### Information provided:
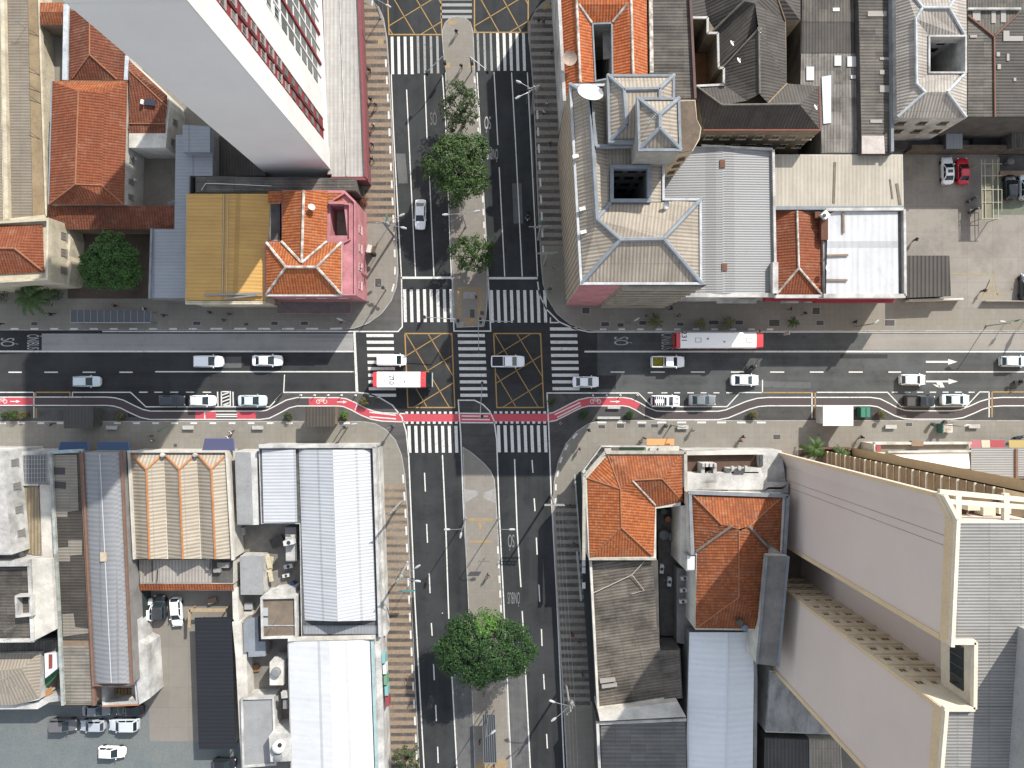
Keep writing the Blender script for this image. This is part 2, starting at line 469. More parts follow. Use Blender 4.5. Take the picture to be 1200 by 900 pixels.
lines('lane_marking',[[(458.5,87),(461,150),(465.5,235),(470.5,325)],[(476.5,105),(481,200),(487,324)],[(497.5,88),(500.5,163)],[(502.5,187),(508.5,324)],[(518.5,88),(522,140),(529,324)],[(559,85),(564,175),(572,324)],[(579,85),(583.5,170)],[(585,196),(591.5,324)],[(599.5,85),(604,165),(612,324)],[(618,85),(624,205),(630,324)]],0.17)
lines('stop_line',[[(470,325.5),(529,325.5)],[(572,326),(630,326)]],0.36)
lines('edge_marking',[[(470.5,325),(471.5,383),(466.5,388.5),(120,388.5)],[(530,325),(532,388),(575,388),(573,345),(572,325)]],0.2)
lines('edge_marking',[[(630,330),(632,345),(640,362),(655,377),(672,385),(690,389),(1300,389)]],0.2)
lines('edge_marking',[[(645,372),(645,378),(655,378)]],0.2)
lines('edge_marking',[[(322,470),(332,459.8),(418,459.8),(430,461),(445,466),(460,475),(471,489),(476,506),(479,535),(486,700),(497,900),(508,1100)],[(558,900),(550,720),(543,590),(540,510),(537,469),(556,469),(566,474),(574,482),(579,493),(582,515),(585,600),(591,720),(599,900),(611,1100)],[(748,460.5),(641,460.5),(643,500),(646,580),(652,690),(656,780),(661,900),(671,1100)]],0.2)
lines('lane_marking',[[(518.5,718),(518.5,719)],[(518.5,533),(522.5,620),(526,725)],[(529.5,790),(535.5,900),(545,1100)]],0.2)
lines('lane_marking',[[(497.5,554),(498.5,576)],[(500,614),(501,636)],[(503,672),(504,695)],[(505.5,730),(506.5,745)],[(508,778),(509,797)],[(510.5,826),(511.5,845)],[(512.8,875),(513.6,894)],[(623.5,539),(624.5,554)],[(626,584),(627,599)],[(628.5,630),(629.5,650)],[(631.5,685),(632.5,705)],[(634.5,737),(635.2,757)],[(637,790),(638,808)],[(640.5,860),(641.5,877)]],0.19)
lines('lane_marking',[[(603,538),(606,620),(610.5,688)],[(612,716),(613.5,745)],[(615.5,780),(621.5,900),(632,1100)]],0.2)
bars('zebra_crossing',[[(472.3+i*7.75,339),(475.9+i*7.75,339),(476.9+i*7.75,377.5),(473.3+i*7.75,377.5)] for i in range(8)])
bars('zebra_crossing',[[(574.0+i*7.8,340),(577.6+i*7.8,340),(578.9+i*7.8,378),(575.3+i*7.8,378)] for i in range(9)])
bars('zebra_crossing',[[(457.8+i*7.6,43),(461+i*7.6,43),(462+i*7.6,87),(458.6+i*7.6,87)] for i in range(4)])
bars('zebra_crossing',[[(488.2+i*7.6,42),(491+i*7.6,42),(492+i*7.6,86),(489.2+i*7.6,86)] for i in range(4)],WP2)
bars('zebra_crossing',[[(558.5+i*7.6,39),(561+i*7.6,39),(562.5+i*7.6,83),(559.8+i*7.6,83)] for i in range(3)],WP2)
bars('zebra_crossing',[[(581.3+i*7.6,38.5),(584.6+i*7.6,38.5),(586+i*7.6,83),(582.6+i*7.6,83)] for i in range(5)])
bars('zebra_crossing',[[(516,y),(553,y),(553,y+3.5),(516,y+3.5)] for y in (-10,-3,4,11.5,18)],WP2)
ys=[393.2,401,408.7,416.5,424.5,432,439.7,447.5,455.5,463.2]
bars('zebra_crossing',[[(429.3+i*.35,y-1.8),(461+i*.35,y-1.8),(461.2+i*.35,y+1.8),(429.5+i*.35,y+1.8)] for i,y in enumerate(ys)])
bars('zebra_crossing',[[(536.3+i*.35,y-1.8),(568+i*.35,y-1.8),(568.2+i*.35,y+1.8),(536.5+i*.35,y+1.8)] for i,y in enumerate(ys)])
bars('zebra_crossing',[[(644.3+i*.35,y-1.8),(676+i*.35,y-1.8),(676.2+i*.35,y+1.8),(644.5+i*.35,y+1.8)] for i,y in enumerate([385.5]+ys[:-1])])
bars('zebra_crossing',[[(477.5+i*7.85,499),(481.1+i*7.85,499),(482.2+i*7.85,530.5),(478.6+i*7.85,530.5)] for i in range(8)])
bars('zebra_crossing',[[(582.2+i*7.8,498.5),(585.8+i*7.8,498.5),(587+i*7.8,530),(583.4+i*7.8,530)] for i in range(8)])
def clip(p,d,x0,y0,x1,y1):
 t0,t1=-1e9,1e9
 for c,dd,lo,hi in ((p[0],d[0],x0,x1),(p[1],d[1],y0,y1)):
  if abs(dd)<1e-9:
   if c<lo or c>hi:return None
   continue
  a,b=(lo-c)/dd,(hi-c)/dd
  t0=max(t0,min(a,b));t1=min(t1,max(a,b))
 return ((p[0]+d[0]*t0,p[1]+d[1]*t0),(p[0]+d[0]*t1,p[1]+d[1]*t1)) if t1-t0>1.0 else None
def junction_box(x0,y0,x1,y1,sh):
 q=lambda u,v:(u+sh*(v-y0)/(y1-y0),v)
 segs=[[q(x0,y0),q(x1,y0),q(x1,y1),q(x0,y1),q(x0,y0)]]
 lines('junction_box_marking',segs,0.2,YP,Z1)
 segs=[]
 for k in range(-12,14):
  for d,px_ in (((0.55,1.0),k*26.0),((1.0,-0.60),None)):
   p=(x0+1+px_,y0) if px_ is not None else (x0,y0+26.5+(k+1)*32.0)
   c=clip(p,d,x0,y0,x1,y1)
   if c:segs.append([q(*c[0]),q(*c[1])])
 lines('junction_box_marking',segs,0.14,YP,Z1+0.004)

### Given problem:
Restate the data above word for word. Do not include the images.

### The solution:
Keep writing the Blender script for this image. This is part 2, starting at line 469. More parts follow. Use Blender 4.5. Take the picture to be 1200 by 900 pixels.
lines('lane_marking',[[(458.5,87),(461,150),(465.5,235),(470.5,325)],[(476.5,105),(481,200),(487,324)],[(497.5,88),(500.5,163)],[(502.5,187),(508.5,324)],[(518.5,88),(522,140),(529,324)],[(559,85),(564,175),(572,324)],[(579,85),(583.5,170)],[(585,196),(591.5,324)],[(599.5,85),(604,165),(612,324)],[(618,85),(624,205),(630,324)]],0.17)
lines('stop_line',[[(470,325.5),(529,325.5)],[(572,326),(630,326)]],0.36)
lines('edge_marking',[[(470.5,325),(471.5,383),(466.5,388.5),(120,388.5)],[(530,325),(532,388),(575,388),(573,345),(572,325)]],0.2)
lines('edge_marking',[[(630,330),(632,345),(640,362),(655,377),(672,385),(690,389),(1300,389)]],0.2)
lines('edge_marking',[[(645,372),(645,378),(655,378)]],0.2)
lines('edge_marking',[[(322,470),(332,459.8),(418,459.8),(430,461),(445,466),(460,475),(471,489),(476,506),(479,535),(486,700),(497,900),(508,1100)],[(558,900),(550,720),(543,590),(540,510),(537,469),(556,469),(566,474),(574,482),(579,493),(582,515),(585,600),(591,720),(599,900),(611,1100)],[(748,460.5),(641,460.5),(643,500),(646,580),(652,690),(656,780),(661,900),(671,1100)]],0.2)
lines('lane_marking',[[(518.5,718),(518.5,719)],[(518.5,533),(522.5,620),(526,725)],[(529.5,790),(535.5,900),(545,1100)]],0.2)
lines('lane_marking',[[(497.5,554),(498.5,576)],[(500,614),(501,636)],[(503,672),(504,695)],[(505.5,730),(506.5,745)],[(508,778),(509,797)],[(510.5,826),(511.5,845)],[(512.8,875),(513.6,894)],[(623.5,539),(624.5,554)],[(626,584),(627,599)],[(628.5,630),(629.5,650)],[(631.5,685),(632.5,705)],[(634.5,737),(635.2,757)],[(637,790),(638,808)],[(640.5,860),(641.5,877)]],0.19)
lines('lane_marking',[[(603,538),(606,620),(610.5,688)],[(612,716),(613.5,745)],[(615.5,780),(621.5,900),(632,1100)]],0.2)
bars('zebra_crossing',[[(472.3+i*7.75,339),(475.9+i*7.75,339),(476.9+i*7.75,377.5),(473.3+i*7.75,377.5)] for i in range(8)])
bars('zebra_crossing',[[(574.0+i*7.8,340),(577.6+i*7.8,340),(578.9+i*7.8,378),(575.3+i*7.8,378)] for i in range(9)])
bars('zebra_crossing',[[(457.8+i*7.6,43),(461+i*7.6,43),(462+i*7.6,87),(458.6+i*7.6,87)] for i in range(4)])
bars('zebra_crossing',[[(488.2+i*7.6,42),(491+i*7.6,42),(492+i*7.6,86),(489.2+i*7.6,86)] for i in range(4)],WP2)
bars('zebra_crossing',[[(558.5+i*7.6,39),(561+i*7.6,39),(562.5+i*7.6,83),(559.8+i*7.6,83)] for i in range(3)],WP2)
bars('zebra_crossing',[[(581.3+i*7.6,38.5),(584.6+i*7.6,38.5),(586+i*7.6,83),(582.6+i*7.6,83)] for i in range(5)])
bars('zebra_crossing',[[(516,y),(553,y),(553,y+3.5),(516,y+3.5)] for y in (-10,-3,4,11.5,18)],WP2)
ys=[393.2,401,408.7,416.5,424.5,432,439.7,447.5,455.5,463.2]
bars('zebra_crossing',[[(429.3+i*.35,y-1.8),(461+i*.35,y-1.8),(461.2+i*.35,y+1.8),(429.5+i*.35,y+1.8)] for i,y in enumerate(ys)])
bars('zebra_crossing',[[(536.3+i*.35,y-1.8),(568+i*.35,y-1.8),(568.2+i*.35,y+1.8),(536.5+i*.35,y+1.8)] for i,y in enumerate(ys)])
bars('zebra_crossing',[[(644.3+i*.35,y-1.8),(676+i*.35,y-1.8),(676.2+i*.35,y+1.8),(644.5+i*.35,y+1.8)] for i,y in enumerate([385.5]+ys[:-1])])
bars('zebra_crossing',[[(477.5+i*7.85,499),(481.1+i*7.85,499),(482.2+i*7.85,530.5),(478.6+i*7.85,530.5)] for i in range(8)])
bars('zebra_crossing',[[(582.2+i*7.8,498.5),(585.8+i*7.8,498.5),(587+i*7.8,530),(583.4+i*7.8,530)] for i in range(8)])
def clip(p,d,x0,y0,x1,y1):
 t0,t1=-1e9,1e9
 for c,dd,lo,hi in ((p[0],d[0],x0,x1),(p[1],d[1],y0,y1)):
  if abs(dd)<1e-9:
   if c<lo or c>hi:return None
   continue
  a,b=(lo-c)/dd,(hi-c)/dd
  t0=max(t0,min(a,b));t1=min(t1,max(a,b))
 return ((p[0]+d[0]*t0,p[1]+d[1]*t0),(p[0]+d[0]*t1,p[1]+d[1]*t1)) if t1-t0>1.0 else None
def junction_box(x0,y0,x1,y1,sh):
 q=lambda u,v:(u+sh*(v-y0)/(y1-y0),v)
 segs=[[q(x0,y0),q(x1,y0),q(x1,y1),q(x0,y1),q(x0,y0)]]
 lines('junction_box_marking',segs,0.2,YP,Z1)
 segs=[]
 for k in range(-12,14):
  for d,px_ in (((0.55,1.0),k*26.0),((1.0,-0.60),None)):
   p=(x0+1+px_,y0) if px_ is not None else (x0,y0+26.5+(k+1)*32.0)
   c=clip(p,d,x0,y0,x1,y1)
   if c:segs.append([q(*c[0]),q(*c[1])])
 lines('junction_box_marking',segs,0.14,YP,Z1+0.004)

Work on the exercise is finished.